Stand Up!: The Story of Minnesota's Protest Tradition by Rhoda R. Gilman

Stand Up!: The Story of Minnesota's Protest Tradition by Rhoda R. Gilman

Author:Rhoda R. Gilman [Gilman, Rhoda R.]
Language: eng
Format: epub
Tags: General, Political Process, American Government, Political Science, Social Science, Sociology, Biography & Autobiography, Political Ideologies, Political, Political Advocacy, State
ISBN: 9780873518574
Publisher: Minnesota Historical Society Press
Published: 2012-02-15T06:59:17+00:00


Grant County farmers among the marchers to the state capitol, 1935 (George E. Luxton)

Early in August 1932, a spontaneous strike that was started by dairy farmers around Sioux City, Iowa, resulted in the blockading of highways, picketing, and violence. There were similar incidents near Omaha and Des Moines, and in Minnesota highways were blocked around Worthington. An effort to prevent farm produce from entering the Twin Cities petered out quickly, but in November more than a thousand farmers shut down the Swift Company packing plant in Marshall.

Elsewhere a few deaths and many injuries occurred, but in Minnesota no one was hurt during the farm strikes of 1932 and later in 1933. Bosch was an admirer of India’s Mohandas Gandhi, and he recognized that violence only weakened the farmers’ cause.

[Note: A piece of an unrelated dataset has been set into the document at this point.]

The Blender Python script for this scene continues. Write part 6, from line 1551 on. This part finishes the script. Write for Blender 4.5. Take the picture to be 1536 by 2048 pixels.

His restraint was reinforced by the cooperative attitude of the governor. Bosch recalled that “Here in Minnesota we were doing a pretty good job…at least 50 percent of the paid-up membership of the national Farm Holiday Association came from Minnesota…Floyd Olson did everything and anything he could, as did [Governor] Bill Langer of North Dakota. None of the rest of the governors had the guts…But it didn’t take long to see that we were getting nowhere with the strike.”

Action by farmers was more successful in stopping foreclosure sales, whether simply by threats of violence or by the charade of “penny sales,” where the community would unite to buy the property at auction for a token amount and return it to the owner. Bosch told of one foreclosure incident in Montevideo:

A U.S. marshal was there, and I bet I had about 1,000 farmers…I told him that I could convince him that he should not proceed with the sale. “Well,” he said, “it doesn’t make any difference how much I agree with you, I must proceed”…Out in the hall where you couldn’t identify [anyone], somebody would holler, “Let the son of a bitch out here and we’ll cut a hole in the ice and push him down twice and pull him up once”…This type of thing, and he was white as a sheet. Well, it’s a fact—we never hurt anybody. Finally, he called the U.S. district attorney, and I asked him if I could talk, and I said…“If you call it off, fine, but if you want us to manhandle him, if we have to, we have to. But there’s going to be no sale.” So they called it off. Not long after that I got a call from Floyd Olson…and he said, “John, you can’t buck the federal government.” Well, I said, “Floyd, we did.” And he said “You’re going to spend the rest of your life in the pen.” And I said, “Now, Floyd, up to now we’ve hurt no one…but if you want a civil war, if that’s what you’re aiming for, that’s the way to get it.”